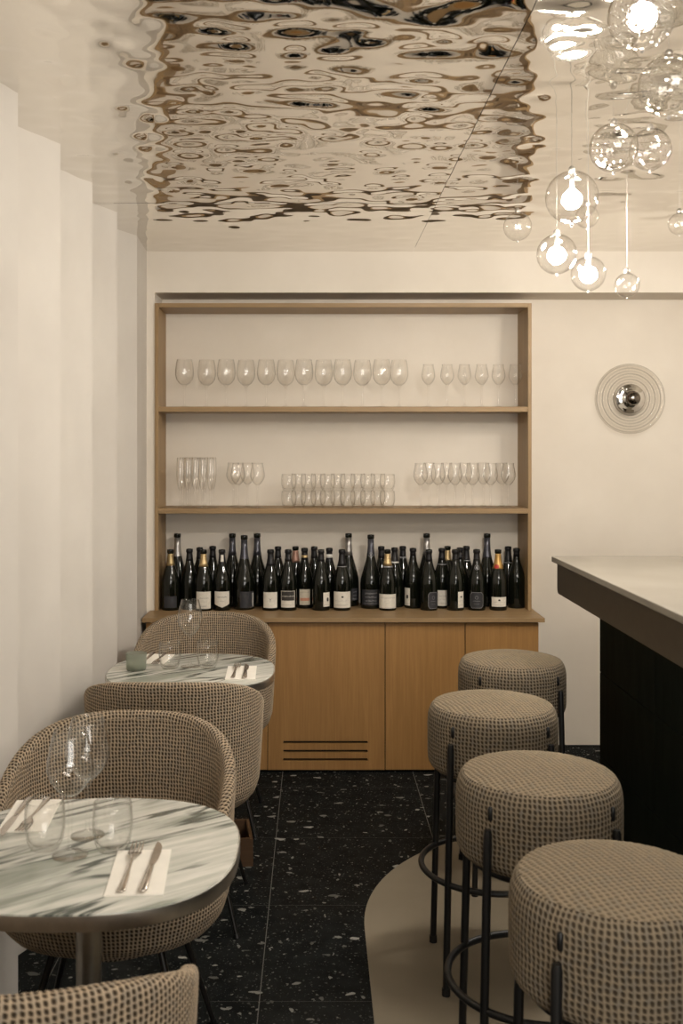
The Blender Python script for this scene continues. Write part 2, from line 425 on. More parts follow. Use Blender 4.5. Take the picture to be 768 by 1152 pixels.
ceil_panel(SX + .0009, XR, .8, 3.6085, 0, 0, 0)
ceil_panel(SX + .0009, XR, YB, .7985, 0, 0, 0)

# ------------------------------------------------------------------ shelving and cabinet
YF = 4.929
sh = thing('wall_shelf_unit', 'tall oak shelf frame with two shelves set above the bottles on the back wall', 'shelf unit', (0, 0, 0))
XL, XRR = -.776, 1.041
box_obj('side_panel', (XL, XL + .018, YF, YW, .7205, 2.203), M['oak_side'], sh)
box_obj('side_panel', (XRR - .018, XRR, YF, YW, .7205, 2.203), M['oak_side'], sh)
box_obj('top_panel', (XL + .0182, XRR - .0182, YF, YW, 2.183, 2.203), M['oak_h'], sh)
Z1, Z2, ZT = 1.704, 1.213, .72
box_obj('shelf', (XL + .0182, XRR - .0182, YF, YW, Z1 - .025, Z1), M['oak_h'], sh)
box_obj('shelf', (XL + .0182, XRR - .0182, YF, YW, Z2 - .025, Z2), M['oak_h'], sh)
wt = box_obj('oak_worktop', (-.8, 1.056, 4.71, 4.9365, .700, ZT), M['oak_h'])
bm = bmesh.new(); bm.from_mesh(wt.data); box(bm, -.7772, 1.056, 4.9365, YW - .001, .700, ZT); bm.to_mesh(wt.data); bm.free()
tag(wt, 'continuous oak worktop carrying the bottles on top of the low cabinet', 'worktop')
YD = 4.739
cab = thing('low_cabinet', 'low oak cabinet with four flat doors under the bottle worktop', 'cabinet')
box_obj('body', (-.776, 1.034, YD + .022, YW - .003, .0, .6995), M['dark'], cab)
def px2x(px, v=364.): return (px - 355) / v * H
edges = [(px2x(163.7), px2x(301)), (px2x(301), px2x(433)), (px2x(433), px2x(523)), (px2x(523), px2x(606))]
for k, (a, b) in enumerate(edges):
    a += .0018; b -= .0018; z0, z1 = .012, .693
    if k == 1:
        bm = bmesh.new()
        s0, s1 = px2x(318.5), px2x(413.5)
        zs = [H - (y - 505) / 364 * H for y in (854.5, 845, 835)]
        hh = .0055
        cuts = [z0] + [c for z in zs for c in (z - hh, z + hh)] + [z1]
        for i in range(0, len(cuts), 2): box(bm, s0, s1, YD, YD + .018, cuts[i], cuts[i + 1])
        box(bm, a, s0, YD, YD + .018, z0, z1); box(bm, s1, b, YD, YD + .018, z0, z1)
        bmesh.ops.remove_doubles(bm, verts=bm.verts, dist=1e-5)
        d = link_mesh('door', bm, M['oak_v'], cab, smooth=False)
        d['label'] = 'oak door with three dark ventilation slots near its foot'
    else:
        d = box_obj('door', (a, b, YD, YD + .018, z0, z1), M['oak_v'], cab, .001)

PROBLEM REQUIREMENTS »
Copy out every line of the material above exactly, skipping the pictures.

EXERCISE RESULT »
The Blender Python script for this scene continues. Write part 2, from line 425 on. More parts follow. Use Blender 4.5. Take the picture to be 768 by 1152 pixels.
ceil_panel(SX + .0009, XR, .8, 3.6085, 0, 0, 0)
ceil_panel(SX + .0009, XR, YB, .7985, 0, 0, 0)

# ------------------------------------------------------------------ shelving and cabinet
YF = 4.929
sh = thing('wall_shelf_unit', 'tall oak shelf frame with two shelves set above the bottles on the back wall', 'shelf unit', (0, 0, 0))
XL, XRR = -.776, 1.041
box_obj('side_panel', (XL, XL + .018, YF, YW, .7205, 2.203), M['oak_side'], sh)
box_obj('side_panel', (XRR - .018, XRR, YF, YW, .7205, 2.203), M['oak_side'], sh)
box_obj('top_panel', (XL + .0182, XRR - .0182, YF, YW, 2.183, 2.203), M['oak_h'], sh)
Z1, Z2, ZT = 1.704, 1.213, .72
box_obj('shelf', (XL + .0182, XRR - .0182, YF, YW, Z1 - .025, Z1), M['oak_h'], sh)
box_obj('shelf', (XL + .0182, XRR - .0182, YF, YW, Z2 - .025, Z2), M['oak_h'], sh)
wt = box_obj('oak_worktop', (-.8, 1.056, 4.71, 4.9365, .700, ZT), M['oak_h'])
bm = bmesh.new(); bm.from_mesh(wt.data); box(bm, -.7772, 1.056, 4.9365, YW - .001, .700, ZT); bm.to_mesh(wt.data); bm.free()
tag(wt, 'continuous oak worktop carrying the bottles on top of the low cabinet', 'worktop')
YD = 4.739
cab = thing('low_cabinet', 'low oak cabinet with four flat doors under the bottle worktop', 'cabinet')
box_obj('body', (-.776, 1.034, YD + .022, YW - .003, .0, .6995), M['dark'], cab)
def px2x(px, v=364.): return (px - 355) / v * H
edges = [(px2x(163.7), px2x(301)), (px2x(301), px2x(433)), (px2x(433), px2x(523)), (px2x(523), px2x(606))]
for k, (a, b) in enumerate(edges):
    a += .0018; b -= .0018; z0, z1 = .012, .693
    if k == 1:
        bm = bmesh.new()
        s0, s1 = px2x(318.5), px2x(413.5)
        zs = [H - (y - 505) / 364 * H for y in (854.5, 845, 835)]
        hh = .0055
        cuts = [z0] + [c for z in zs for c in (z - hh, z + hh)] + [z1]
        for i in range(0, len(cuts), 2): box(bm, s0, s1, YD, YD + .018, cuts[i], cuts[i + 1])
        box(bm, a, s0, YD, YD + .018, z0, z1); box(bm, s1, b, YD, YD + .018, z0, z1)
        bmesh.ops.remove_doubles(bm, verts=bm.verts, dist=1e-5)
        d = link_mesh('door', bm, M['oak_v'], cab, smooth=False)
        d['label'] = 'oak door with three dark ventilation slots near its foot'
    else:
        d = box_obj('door', (a, b, YD, YD + .018, z0, z1), M['oak_v'], cab, .001)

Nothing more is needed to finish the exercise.